Sunday, January 18, 2015

You gonna eat that pickle?

 My great friend Lynda Ruble and I were at The Rathskeller for dinner Friday night. It was the last night of the Young Actors Theatre production of “Judgment: Beauty & the Beast.”
The plays are performed, mostly, at The Athenaeum, built in the late 1800s as the German Club in Indy. The Rathskeller is part of the historic offerings within the building and it’s routinely voted the best German restaurant in town. There are dozens of German beers on tap – stuff I can’t pronounce and you have to kind of chew rather than drink.
Lynda is German, so it made sense that we spend some time there after I dropped Ali off early so she could catch a prior show before her own call time.
We were seated in a section of the place I’d never been. It’s a corner left of the bar and reception area. If it’s changed since 1890, I’d be surprised. It’s really a throwback kind of place but they’re nice enough people that they’ll let Lynda and our friend Amy drink there even though they only drink Miller Lite. I’m pretty sure the staff makes fun of them for that, but they don’t care.
Lynda does, however, appreciate German food. Her mom is a crazy good cook, and there aren’t many places that Lynda would say are good or (gasp!) better than Gretchen’s cooking.
We decided to share a dinner portion (they’re enormous) of something called “rouladen.”  It features a pickle with onions and bacon nestled inside layers of tender beef.  Would I have come up with this recipe? No. But Lynda assured me that Gretchen’s was wonderful.

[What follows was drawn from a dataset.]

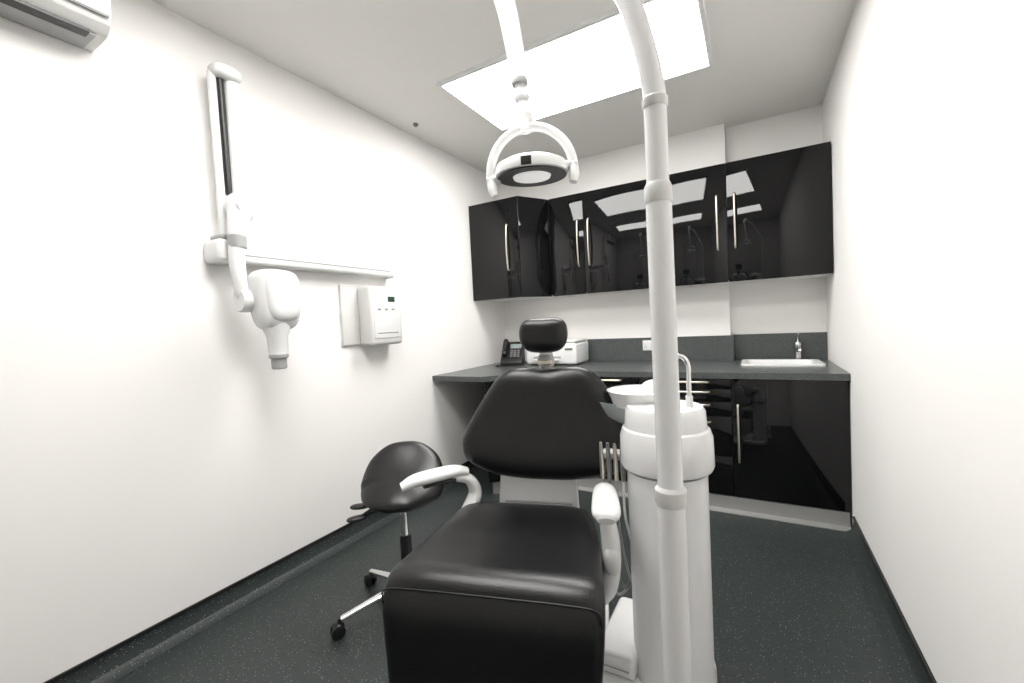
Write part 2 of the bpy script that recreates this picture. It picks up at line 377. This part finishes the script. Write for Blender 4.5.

Transferring one of the little meat bundles to Lynda’s plate was easy.  But when I went to cut a portion of my portion, it flew right off my plate and splashed down at my feet.
Did I forget to mention it’s got gravy ladled over it?  And it’s slippery?  Oh, and it’s hot.
While Lynda was gasping for air laughing at me, I bent down, stealthy like a fox, to retrieve the meat. I wasn’t prepared for the heat.  I think I hit my head on the table when I flinched.
My fork couldn’t penetrate the thing, which was spreading into a puddle under the table. I dove back under there and grabbed it with my bare hand while Lynda sat there half horrified and half hysterical.
And yes. I invoked the five-second rule. They’re German. They keep clean floors, ya?
Even off the floor, the thing was really good. I recommend it. But make sure you have a secure grip before you try to carve off a bite.
We met Amy and Jenna upstairs, enjoyed the play and made it home without further incident. The way I look at it, if they can excuse Miller beer drinkers in the German Club, they’ll overlook a little culinary clumsiness.
In other news, our team brought home the Christ the King Trivia Night trophy and is bragging already about the three-peat they see coming next year.
I say “we” even though I wasn’t actually on the team this year. The evening is a fundraiser for the 8th grade trip to Washington DC, and it seemed only right that I offer my services to work. 
And, my vacant seat made room for our ringer, my friend Chris Austin. The last time he sat in for me was the other time the team had won the night.  The five or so other times we competed, we failed to win. Yeah. Even I can do that math.
I’m pretty sure Jeff is going to poison me the night before next year’s trivia night. If he doesn’t get me, one of the others will. I can’t say as I’d blame them.
For now, it’s time to start rummaging through the fridge to see what we have for football fare. It’s a Colts-Patriots beat down. Jeff will cheer for the Colts even though he grew up in New England.
If you need anyone in Indianapolis today, you’d better call early. The town’s about shut down for the game. Go Horse! (Sorry TeamReed Maine.)